Bcrypt 72-Byte Password Length Limit

Understand bcrypt's 72-byte password length limit, why it exists, and practical workarounds. Learn the pre-hashing technique used by Django and Dropbox to handle passwords longer than 72 bytes safely.

Best Practices

Detailed Explanation

Bcrypt 72-Byte Password Length Limit

Bcrypt has a hard limit of 72 bytes for the input password. Any characters beyond byte 72 are silently ignored during hashing and verification. This is a consequence of the Blowfish cipher’s key schedule, which accepts keys up to 72 bytes.

Why 72 Bytes?

Blowfish accepts keys between 4 and 56 bytes. Bcrypt’s Eksblowfish variant extends this to 72 bytes (56 bytes of key + 16 bytes of salt combined in the key schedule). The 72-byte limit is a fundamental constraint of the algorithm, not an implementation choice.

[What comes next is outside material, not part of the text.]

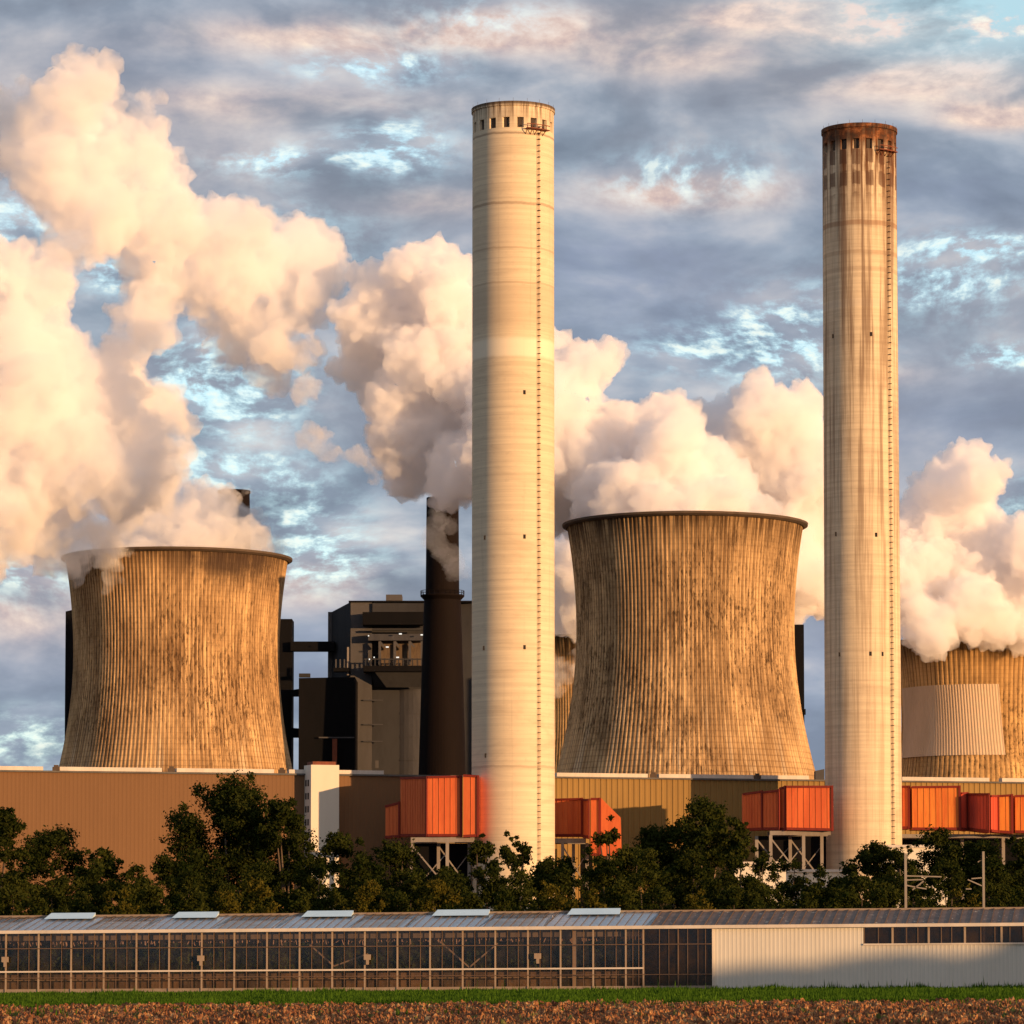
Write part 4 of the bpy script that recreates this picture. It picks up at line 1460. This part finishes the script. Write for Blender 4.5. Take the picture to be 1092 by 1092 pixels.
    while x < 690:
        p, q = roofpt(x, .1), roofpt(x + 9, .95)
        r_, s_ = roofpt(x + 9, .1), roofpt(x + 1, .95)
        dn = Vector((0, 0, -.12))
        mb.bar(p + dn, q + dn, .05)
        mb.bar(r_ + dn, s_ + dn, .05)
        x += 9.4 * 2
    mb.build('wind_bracing', M['alu_dark'], t)
    p, q = roofpt(-25, 1), roofpt(1125, 1)
    mb = MB()
    mb.bar(p + Vector((0, 0, .05)), q + Vector((0, 0, .05)), .16)
    mb.build('ridge', M['alu'], t)
    # open ridge vents: pale flaps raised above the ridge
    ventm = worn('pale vent glass', (0.60, 0.78, 0.86), (0.50, 0.67, 0.75), scale=.6, rough=.25, spec=.6)
    blind = worn('pale roof screen', (0.50, 0.60, 0.68), (0.40, 0.49, 0.56), scale=.7, rough=.3, spec=.6)
    for (a, b) in ((30, 82), (168, 216), (308, 362), (449, 510), (595, 652)):
        p, q = roofpt(a, .74), roofpt(b, .74)
        r_, s_ = roofpt(b - 2, 1.0), roofpt(a + 2, 1.0)
        up = Vector((0, 0, .12))
        up2 = Vector((0, 0, .30))
        mb = MB()
        mb.quad(p + up, q + up, r_ + up2, s_ + up2)
        mb.quad(s_ + up2, r_ + up2, r_ + Vector((0, 0, .05)), s_ + Vector((0, 0, .05)))
        mb.quad(p + up, s_ + up2, s_ + Vector((0, 0, .05)))
        mb.quad(q + up, r_ + Vector((0, 0, .05)), r_ + up2)
        mb.build('ridge_vent', ventm, t)
    # screens drawn under the glass
    for a, b, kind in secs:
        if not kind:
            mb = MB()
            dn = Vector((0, 0, -.05))
            mb.quad(roofpt(a + 6, 0.02) + dn, roofpt(b - 6, 0.02) + dn, roofpt(b - 2, .97) + dn, roofpt(a + 12, .97) + dn)
            mb.build('screen', blind, t)
    for a, b, kind in secs:
        if kind:
            mb = MB()
            dn = Vector((0, 0, -.05))
            mb.quad(roofpt(a - 5.5, 0.02) + dn, roofpt(b + 5.5, 0.02) + dn, roofpt(b + 3, .66) + dn, roofpt(a + 3, .66) + dn)
            mb.build('screen', blind, t)
    # back wall and end walls
    mb = MB()
    for x0, x1 in ((-25, 1125),):
        p, q = at(x0) + uy * 2 * ridge_d, at(x1) + uy * 2 * ridge_d
        mb.quad((p.x, p.y, -.2), (q.x, q.y, -.2), (q.x, q.y, zz(q, 4.6)), (p.x, p.y, zz(p, 4.6)))
    mb.build('back_wall', darkglass, t)
    for x in (-25, 1125):
        mb = MB()
        p = at(x)
        q = p + uy * 2 * ridge_d
        rp = roofpt(x, 1)
        mb.quad((p.x, p.y, -.3), (q.x, q.y, -.3), (q.x, q.y, zz(q, 4.6)), tuple(rp), (p.x, p.y, zz(p, 4.6)))
        mb.build('gable_wall', darkglass, t)
    # crop inside: rows of tall leafy plants with hanging strings
    rng = np.random.default_rng(5)
    nl = 60000
    xs = -25 + rng.random(nl) * 715
    bk = 1.6 + rng.integers(0, 6, nl) * 1.5 + rng.random(nl) * .5
    z = 1.45 + rng.random(nl) ** 0.8 * 2.15
    base = np.array([tuple(gh_pt(x)) for x in xs]) + np.array([uy.x, uy.y, 0])[None, :] * bk[:, None]
    base[:, 2] = z + .0063 * base[:, 0]
    d1 = rng.normal(size=(nl, 3)) * .12
    d2 = rng.normal(size=(nl, 3)) * .12
    v = np.stack([base - d1, base + d2, base + d1, base - d2], 1).reshape(-1, 3)
    o = mesh_np('crop_rows', v, np.arange(nl * 4).reshape(-1, 4), M['crop'])
    tag(o, 'dark green rows of tall crop plants growing inside the greenhouse', 'plants', kind='stuff')
    mb = MB()
    for k in range(520):
        x = -20 + rng.random() * 700
        p = at(x, -1.4 - rng.random() * 1.5)
        h = 3.45 + rng.random() * .35
        mb.bar((p.x, p.y, zz(p, h)), (p.x + rng.normal() * .12, p.y, zz(p, h + .45)), .05)
    o = mb.build('plant_string', worn('pinkish string', (0.45, 0.33, 0.30)))
    tag(o, 'mass of pale strings hanging above the crop plants in the greenhouse', 'strings', kind='stuff')
    # pale growing gutter/bench wall behind lower glass
    mb = MB()
    p, q = at(-25, -1.0), at(686, -1.0)
    mb.quad((p.x, p.y, 0 + zz(p, 0)), (q.x, q.y, zz(q, 0)), (q.x, q.y, zz(q, 1.45)), (p.x, p.y, zz(p, 1.45)))
    mb.build('bench_front', worn('dusty foil', (0.20, 0.13, 0.085), (0.07, 0.055, 0.05), scale=.35, stretch=(1, 1, .6), amt=1.0), t)
    mb = MB()
    p, q = at(-25, -.9), at(686, -.9)
    mb.quad((p.x, p.y, zz(p, 3.95)), (q.x, q.y, zz(q, 3.95)), (q.x, q.y, zz(q, 4.5)), (p.x, p.y, zz(p, 4.5)))
    mb.build('roller_screen', worn('grey roller screen', (0.20, 0.165, 0.14), (0.12, 0.10, 0.09), scale=.7), t)
greenhouse()


# ---- railway masts
def mast(px, ytop, ybot, Y, arms, label):
    x = XP(px, Y)
    z1 = ZP(ytop, Y)
    t = thing('railway_mast', (x, Y, ground_z(x)), label, 'mast', 'railway catenary masts')
    mb = MB()
    mb.bar((x, Y, ground_z(x) - .2), (x, Y, z1), .20, .20)
    mb.build('pole', M['steel'], t)
    for (x0, y0, x1, y1) in arms:
        mb = MB()
        mb.bar(P(x0, y0, Y), P(x1, y1, Y), .10)
        mb.build('bracket', M['steel'], t)
    return t
mast(965.5, 910, 970, 322, ((966, 934, 1004, 935), (966, 938.5, 984, 938), (973, 949, 985, 939.5), (976, 946, 988, 948), (966, 944, 976, 946)), 'steel railway mast with bracket arms behind the white greenhouse end')
mast(1048.5, 908, 970, 345, ((1048, 945, 1032, 938), (1030, 948, 1036, 948), (1048, 936, 1036, 937)), 'second railway mast, nearer the right edge, half hidden by trees')

# ------------------------------------------------------------------ trees
big = [
    # px, ytop, w, Y, mat, leaves, lobes, label
    (4, 862, 62, 430, 'leaf_dark', 7000, 22, 'tall dark tree cut by the left edge of the picture'),
    (58, 882, 104, 440, 'leaf_dark', 12000, 34, 'broad dark tree second from the left edge before the tan wall'),
    (108, 905, 62, 425, 'leaf_mid', 6000, 18, 'rounded tree on the right shoulder of the broad left tree'),
    (140, 922, 60, 418, 'leaf_mid', 5000, 16, 'low tree in the dip before the tan wall'),
    (178, 912, 60, 420, 'leaf_dark', 6000, 18, 'small tree at the left foot of the tallest tree'),
    (246, 827, 146, 430, 'leaf_dark', 30000, 44, 'tallest tree, ragged crown rising before the tan hall'),
    (300, 852, 70, 424, 'leaf_dark', 10000, 22, 'slimmer crown joined to the right of the tallest tree'),
    (366, 888, 70, 430, 'leaf_dark', 9000, 22, 'round dark tree at the foot of the white stair tower'),
    (420, 897, 90, 425, 'leaf_dark', 10000, 26, 'broad dark tree under the left duct casing'),
    (470, 925, 70, 415, 'leaf_mid', 6000, 18, 'low tree below the steel legs of the left duct'),
    (512, 890, 44, 420, 'leaf_dark', 5000, 14, 'narrow tree before the left side of the near smokestack'),
    (548, 887, 44, 424, 'leaf_dark', 3200, 10, 'airy small tree silhouetted before the near smokestack foot'),
    (590, 914, 80, 420, 'leaf_dark', 8000, 22, 'low spreading tree before the near smokestack foot'),
    (644, 870, 44, 424, 'leaf_dark', 2300, 11, 'thin see-through young tree before the sloping orange duct end'),
    (668, 903, 80, 416, 'leaf_mid', 8000, 20, 'low round tree right of the thin young tree'),
    (706, 880, 90, 428, 'leaf_dark', 11000, 26, 'mid height tree left of the tree with a pale trunk'),
    (752, 852, 88, 424, 'leaf_mid', 14000, 30, 'tall tree with a pale leaning trunk before the ochre wall'),
    (786, 872, 44, 420, 'leaf_mid', 6000, 16, 'slim crown just left of the braced duct legs'),
    (850, 938, 76, 416, 'leaf_dark', 2600, 14, 'sparse low tree letting the white sheds show through'),
    (806, 936, 50, 412, 'leaf_dark', 2600, 12, 'sparse bush before the left white shed'),
    (812, 908, 40, 414, 'leaf_dark', 1100, 9, 'see-through shrub before the white shed, left one of three'),
    (840, 916, 46, 416, 'leaf_dark', 1300, 10, 'see-through shrub between the left and middle white sheds'),
    (872, 922, 44, 414, 'leaf_dark', 1300, 10, 'see-through shrub before the sooty smokestack foot'),
    (962, 902, 44, 416, 'leaf_dark', 1800, 11, 'see-through tree before the white shed beside the mast'),
    (934, 898, 68, 420, 'leaf_dark', 9000, 24, 'pointed dark tree before the foot of the sooty smokestack'),
    (897, 935, 50, 414, 'leaf_dark', 5000, 16, 'low dark tree left of the pointed dark tree'),
    (1000, 884, 84, 426, 'leaf_dark', 8500, 24, 'tall tree before the right duct beside the railway mast'),
    (1050, 896, 70, 424, 'leaf_mid', 8000, 20, 'bushy tree between the tall tree and the right edge'),
    (1088, 893, 66, 420, 'leaf_dark', 9000, 22, 'dark tree cut by the right edge of the picture'),
    (975, 925, 50, 412, 'leaf_mid', 3500, 12, 'small tree directly behind the first railway mast'),
]
for i, (px, yt, wd, Y, mt, lv, lb, label) in enumerate(big):
    pale = 'pale' in label
    make_tree(px, yt, wd, Y, M[mt], 'deciduous_tree', label, 'trees in the belt behind the greenhouse', leaves=lv, lobes=lb, seed=i,
              trunk_mat=M['bark_pale'] if (pale or i == 5) else M['bark'], crown_from=0.22 if ('see' not in label and 'airy' not in label) else .4)
# front bushes, close behind the greenhouse
places = [(8, 'left edge'), (46, ''), (84, ''), (126, ''), (165, ''), (203, ''), (240, ''), (276, ''), (318, ''), (352, ''), (392, ''), (430, ''), (466, ''), (504, ''),
          (545, ''), (586, ''), (622, ''), (662, ''), (700, ''), (742, ''), (778, ''), (815, ''), (858, ''), (900, ''), (944, ''), (986, ''), (1026, ''), (1064, ''), (1098, '')]
marks = ['at the far left edge', 'below the broad left tree', 'left of the dip in the treeline', 'in the dip of the treeline', 'below the tan wall, left of the tallest tree',
         'at the left foot of the tallest tree', 'right below the tallest tree', 'with yellowish leaves under the tallest tree', 'left of the white stair tower foot', 'below the white stair tower',
         'below the left end of the left duct', 'under the left duct', 'under the left duct legs', 'left of the near smokestack foot', 'below the near smokestack', 'right of the near smokestack foot',
         'below the thin young tree', 'left of the pale trunk tree', 'below the mid height tree', 'below the pale trunk', 'left of the white sheds', 'before the left white shed',
         'before the middle white shed', 'left of the pointed dark tree', 'below the pointed dark tree', 'right of the first railway mast', 'between the two railway masts',
         'below the second railway mast', 'at the far right edge']
tops = [938, 940, 938, 948, 940, 945, 950, 938, 948, 945, 940, 945, 938, 948, 944, 940, 948, 936, 945, 950, 945, 950, 952, 945, 940, 948, 944, 940, 946]
for i, ((px, _), mk, yt) in enumerate(zip(places, marks, tops)):
    make_tree(px, yt, 58, 372 + (i * 7) % 16, M['leaf_warm'] if i in (3, 6, 7, 10, 12, 15, 16, 19, 26) else M['leaf_mid'], 'bush',
              'low olive bush behind the greenhouse, ' + mk, 'bushes close behind the greenhouse', leaves=3600, lobes=16, leaf=.26, seed=300 + i, crown_from=.04, forks=3)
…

How Many Characters Is 72 Bytes?

It depends on the encoding:

  • ASCII characters (a–z, 0–9): 72 characters = 72 bytes
  • UTF-8 multibyte (e.g., CJK characters): as few as 18–24 characters
  • Emoji: as few as 18 characters (most emoji are 4 bytes in UTF-8)

The Practical Risk

For most users, 72 bytes is not a real limitation — few people type passwords longer than 72 ASCII characters. However, the risk arises with:

  • Generated passphrases — "correct horse battery staple" style phrases can exceed 72 bytes
  • Password managers — may generate 128-character random passwords
  • API keys or tokens — often longer than 72 bytes

Two passwords that share the same first 72 bytes but differ afterward will produce the same bcrypt hash, which is a security issue.

The Pre-Hashing Workaround

The standard solution is to hash the password with SHA-256 (or SHA-512) before passing it to bcrypt:

import bcrypt
import hashlib
import base64

def bcrypt_sha256(password: str) -> str:
    # SHA-256 produces a fixed 32-byte hash (64 hex chars)
    sha_hash = hashlib.sha256(password.encode('utf-8')).digest()
    # Base64-encode to get a safe ASCII string (44 chars, well under 72)
    b64_hash = base64.b64encode(sha_hash)
    return bcrypt.hashpw(b64_hash, bcrypt.gensalt(12)).decode()

This technique is used by:

  • DjangoBCryptSHA256PasswordHasher
  • Dropbox — their published password hashing scheme

Important: Base64-Encode the Pre-Hash

If you pass raw SHA-256 bytes to bcrypt, null bytes in the hash will cause truncation in some implementations. Always Base64-encode or hex-encode the intermediate hash before feeding it to bcrypt.

Alternatives Without the Limit

If the 72-byte limit is a concern, consider:

  • Argon2 — no practical password length limit
  • scrypt — no practical password length limit
  • PBKDF2-SHA-256 — no practical password length limit

Should You Worry?

For most web applications where passwords are under 50 characters, the 72-byte limit has no practical impact. If you accept long passphrases, API keys, or non-ASCII passwords, implement pre-hashing as a precaution.

Use Case

The 72-byte limit becomes relevant when designing password policies for applications that encourage long passphrases, when hashing API keys or tokens, or when supporting international users whose characters may consume multiple bytes in UTF-8. Development teams building security-critical applications should implement pre-hashing proactively rather than discovering the truncation issue after deployment.